The unholy symbiotic relationship between builders and politicians, bracketed together by the same greed for wealth, is common knowledge among the people. But the sheer scale of corruptions from the lowliest to the highest, was not available to the public in such graphic detail.
Under increasing pressure from corrupt bureaucrats, councilors and politicians, a bunch of builders took a delegation to Chief Minister Devendra Fadnavis, complaining about the problems faced by the builders’ community. The CM promised to look into their grievances.
The four corporators whose names were in Parmar’s diary, surrendered to the police in the first week of December after a lot of public and political pressure.

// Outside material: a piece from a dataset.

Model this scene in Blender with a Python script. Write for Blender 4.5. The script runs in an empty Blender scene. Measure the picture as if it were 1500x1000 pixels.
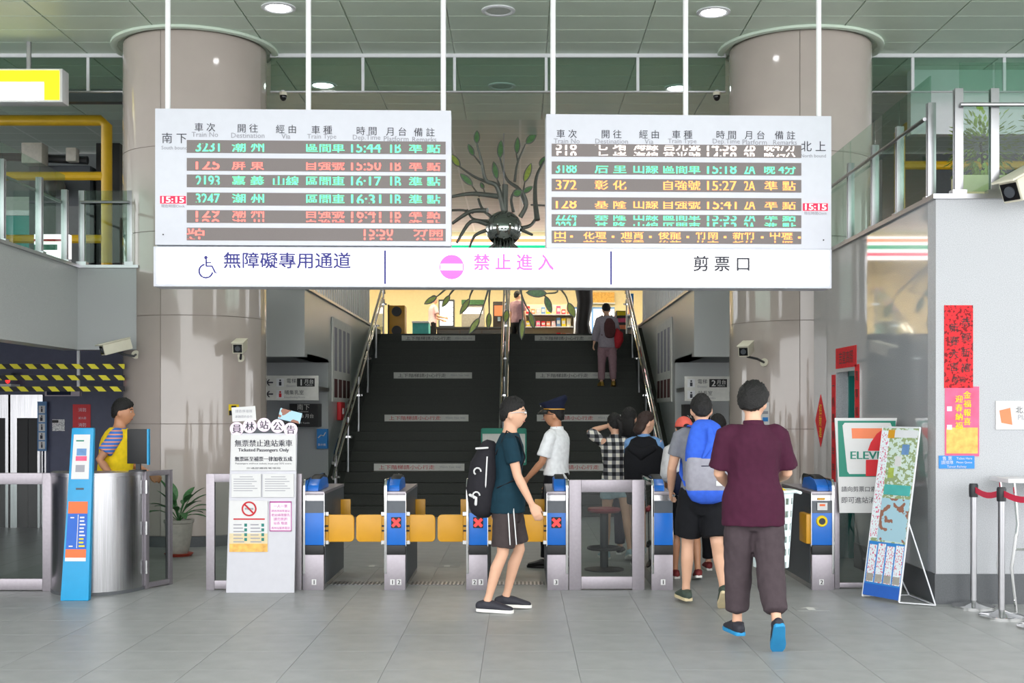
import bpy, bmesh, math, random
import numpy as np
from mathutils import Vector, Matrix, noise
random.seed(7)
R = math.radians
SC = bpy.context.scene
COL = SC.collection
# ---------------------------------------------------------------- camera, world, light, exposure
F, VX, HZ, EYE = 1800.0, 762.0, 602.0, 1.6          # focal length in pixels of the 1500 px frame, vanishing point, eye height
cam_d = bpy.data.cameras.new('camera'); cam = bpy.data.objects.new('camera', cam_d); COL.objects.link(cam)
cam.location = (0, 0, EYE); cam.rotation_euler = (R(90), 0, 0)
cam_d.sensor_width = 36.0; cam_d.lens = F / 1500 * 36
cam_d.shift_x = -(VX - 750) / 1500; cam_d.shift_y = (HZ - 500) / 1500
cam_d.clip_end = 300
SC.camera = cam
w = bpy.data.worlds.new('overcast_sky'); SC.world = w; w.use_nodes = True
bg = w.node_tree.nodes['Background']; bg.inputs[0].default_value = (0.98, 0.985, 1.0, 1); bg.inputs[1].default_value = 2.3
vs = SC.view_settings; vs.view_transform = 'Standard'; vs.look = 'None'; vs.gamma = 1; vs.use_curve_mapping = False
vs.exposure = 0.8
# ---------------------------------------------------------------- materials
MATS = {}
def srgb(c):
    if isinstance(c, str):
        c = [int(c[i:i+2], 16) / 255 for i in (0, 2, 4)]
    return tuple(x / 12.92 if x <= .04045 else ((x + .055) / 1.055) ** 2.4 for x in c)
def mat(name, col='808080', rough=.5, metal=0., var=.06, scale=14., emit=0., bump=0., bscale=60., coat=0., alpha=1., spec=.5):
    if name in MATS: return MATS[name]
    m = bpy.data.materials.new(name); m.use_nodes = True; nt = m.node_tree; N = nt.nodes; L = nt.links
    b = N['Principled BSDF']; c = srgb(col)
    tc = N.new('ShaderNodeTexCoord'); nz = N.new('ShaderNodeTexNoise'); nz.inputs['Scale'].default_value = scale; nz.inputs['Detail'].default_value = 4
    L.new(tc.outputs['Object'], nz.inputs['Vector'])
    rp = N.new('ShaderNodeValToRGB'); rp.color_ramp.elements[0].position = .3; rp.color_ramp.elements[1].position = .7
    rp.color_ramp.elements[0].color = (*[x * (1 - var) for x in c], 1); rp.color_ramp.elements[1].color = (*[min(1, x * (1 + var)) for x in c], 1)
    L.new(nz.outputs['Fac'], rp.inputs[0]); L.new(rp.outputs[0], b.inputs['Base Color'])
    b.inputs['Roughness'].default_value = rough; b.inputs['Metallic'].default_value = metal
    b.inputs['Coat Weight'].default_value = coat; b.inputs['Specular IOR Level'].default_value = spec
    if emit:
        L.new(rp.outputs[0], b.inputs['Emission Color']); b.inputs['Emission Strength'].default_value = emit
    if bump:
        n2 = N.new('ShaderNodeTexNoise'); n2.inputs['Scale'].default_value = bscale; n2.inputs['Detail'].default_value = 3
        L.new(tc.outputs['Object'], n2.inputs['Vector'])
        bp = N.new('ShaderNodeBump'); bp.inputs['Strength'].default_value = bump; bp.inputs['Distance'].default_value = .01
        L.new(n2.outputs['Fac'], bp.inputs['Height']); L.new(bp.outputs[0], b.inputs['Normal'])
    m.diffuse_color = (*c, 1); MATS[name] = m
    return m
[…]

In another hearing, the court was informed that “ In addition to the money trail and cash doles to the political fraternity, the police are probing whether the civic officials who would tip off the corporators of project reports and lacunae in construction plans of the Cosmos Group, following which the elected representatives raised a stink at civic meetings and demanded money to be silenced.”

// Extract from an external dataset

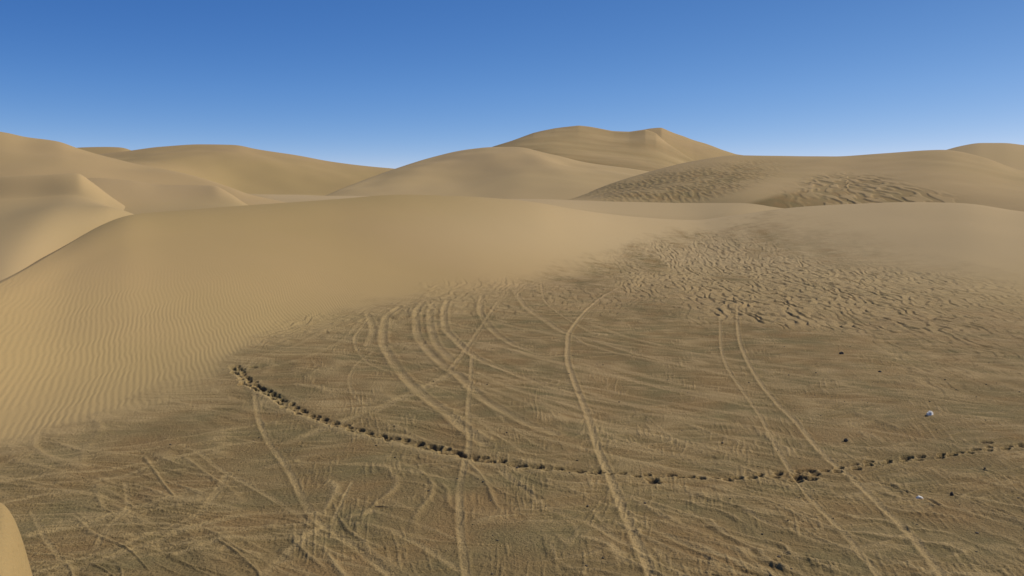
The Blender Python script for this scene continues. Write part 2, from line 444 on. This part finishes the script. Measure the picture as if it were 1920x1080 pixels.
for w, amt, pts in TRACKS:
    DD[:] = 9.0
    w = w * (.85 if w > .28 else .55)
    pa_ = np.array(pts); flatness = np.abs(np.diff(pa_[:, 0])).sum() / np.abs(np.diff(pa_[:, 1])).sum()
    stamp(pts, w * (1.9 if flatness > 1.6 and pa_[:, 1].mean() < 800 else 1.4 if flatness > 1.6 else 1.0))
    main = len(pts) >= 11
    core = np.exp(-(DD / 1.0) ** (4 if main or pa_[:, 1].mean() > 830 else 2)) * amt
    brk = 0.55 + 0.45 * sst(-0.35, 0.15, noise(X / 1.3, Y / 1.8, int(w * 1000) + len(pts)))
    if main: brk = .72 + .28 * brk
    core = core * brk * (1.12 if main else 1)
    gravel = np.clip(gravel * (1 - 0.97 * core), 0, 2)
    Z += 0.30 * w * amt * (np.exp(-((DD - 1.1) / 0.45) ** 2) * 0.5 - np.exp(-(DD / 0.75) ** 2) * 0.35) * brk
    # small wind-scoured gravel margin beside each track
    gravel = np.clip(gravel + inside * 0.18 * np.exp(-((DD - 2.1) / 0.6) ** 2) * amt, 0, 1)

# many fainter old strands of drifted sand, blown along earlier wheel marks
rq = np.random.RandomState(12)
def strands(n, gen, width, amt, relief):
    global Z, gravel
    DD[:] = 9.0
    for k in range(n):
        pts = gen(k)
        stamp(pts, width * rq.uniform(.7, 1.3))
    core = np.exp(-(DD / 1.0) ** 2) * amt * (.55 + .45 * sst(-.3, .2, noise(X / 2.5, Y / 3.5, 131 + n)))
    gravel = gravel * (1 - core * inside)
    gravel = np.clip(gravel + inside * .22 * amt * np.exp(-((DD - 2.0) / .6) ** 2), 0, 1.2)
    Z += relief * core
def arc_pts(x0, y0, sl0, sl1, L_):
    return [(x0 + L_ * t, y0 + L_ * (sl0 * t + (sl1 - sl0) * t * t / 2)) for t in np.linspace(0, 1, 6)]
strands(17, lambda k: arc_pts(rq.uniform(880, 1130), 600 + k * 14 + rq.uniform(-6, 6), rq.uniform(.18, .38), rq.uniform(.05, .22), rq.uniform(260, 480)), .20, .75, .025)
strands(13, lambda k: arc_pts(rq.uniform(1150, 1550), 660 + k * 15 + rq.uniform(-6, 6), rq.uniform(.05, .25), rq.uniform(.05, .25), rq.uniform(250, 450)), .15, .5, .02)
strands(11, lambda k: arc_pts(rq.uniform(480, 760), 640 + k * 17 + rq.uniform(-6, 6), rq.uniform(-.02, .25), rq.uniform(.1, .45), rq.uniform(160, 330)), .15, .6, .02)
strands(15, lambda k: arc_pts(rq.uniform(-60, 260), 850 + k * 15 + rq.uniform(-8, 8), rq.uniform(-.22, .0), rq.uniform(-.25, .18), rq.uniform(220, 420)), .09, .6, .02)
strands(12, lambda k: arc_pts(rq.uniform(930, 1500), 905 + k * 14 + rq.uniform(-8, 8), rq.uniform(.35, .55), rq.uniform(.22, .4), rq.uniform(200, 420)), .06, .7, .035)
strands(7, lambda k: arc_pts(rq.uniform(280, 700), 930 + k * 19 + rq.uniform(-8, 8), rq.uniform(-.3, .5), rq.uniform(-.1, .6), rq.uniform(160, 300)), .07, .5, .02)

# wind scarps bottom right: dark lee sides
SB = .35 + .65 * sst(-.3, .2, noise(X / .7, Y / .9, 111))
for w, amt, pts in [(.07, 1, [(1600, 900), (1680, 917), (1715, 930), (1760, 950)]), (.08, 1, [(1830, 880), (1860, 889), (1925, 909)]),
                    (.07, 1, [(1790, 925), (1865, 957), (1930, 982)])]:
    DD[:] = 9.0
    stamp(pts, w)
    Z -= amt * 0.03 * np.exp(-(DD / .6) ** 2) * SB
    Z += amt * 0.04 * np.exp(-((DD - 1.6) / .9) ** 2) * SB
    gravel = np.clip(gravel + 0.8 * np.exp(-(DD / .45) ** 2) * SB, 0, 1)
    gravel = gravel * (1 - .35 * np.exp(-((DD - 1.6) / .9) ** 2))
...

Police sources revealed to the press that transactions between Parmar and some politicians were purportedly worth over Rs 10 crore. Their names were found mentiuoned in a secret diary seized by the police.
Police investigations revealed the shadow of suspicion extended to state government departments, charged with clearing building projects. The monthly payment to babus was reportedly in the range of Rs 5,000 to Rs 5 lakh.
It is suspected that Parmar bribed the water supply department, sewage department and fire brigade department for no-objection certificates, as well as the tree authority to cut trees affecting his projects. For labour-related issues, he purportedly passed on money to the labour department.
To pave the way for controversial constructions, Parmar wrote in his diary about bribes to the urban development department, MHADA, to clear several construction proposals, and also the town planning department.
In a related development, it was found that liquidity crunch in the realty market had hit developers badly in Mumbai. As a result, developers had become defaulters; they were unable to pay back banks and investors. This had affected the process of development and many projects were being delayed.
Sunil Mantri, Mantri Group Chairman and president of Naredco—a body of developers—said that the property market is going through a rough patch. He revealed “I am a victim of this current situation. I have had some difficulties in paying because of the market. In fact, as per my account, over Rs 400 crore excess amount is likely to come into my account. I am committed to resolve the dispute and pay the legitimate investors and borrowers,” he said.
Another developer said that they had raised funds in the hope of a good sale. “In the last two years, property sales have dwindled and that has thrown our calculations haywire. The investors are no more buying flats in bulk but they are giving us money at high rates of interest ranging between 22 percent to 32 per cent. If there is no sale, then that makes it difficult for us to pay back the amount. Therefore, most of the big names are shown in the defaulter’s lists of banks, investors, and borrowers.”
A K Singh from Nagrik Welfare Trust, an NGO, said that politicians are making developers commit mistakes so that they can pocket the money easily. He added that one of the local MLAs from Mira-Bhayander had purportedly demanded Rs one crore from a builder. “That developer wrote a complaint but the police are not ready to register it. Because of this nexus, illegal buildings are mushrooming in our area. This malpractice has to be stopped. Buyers, who are gullible, should not be cheated,” he said emphatically.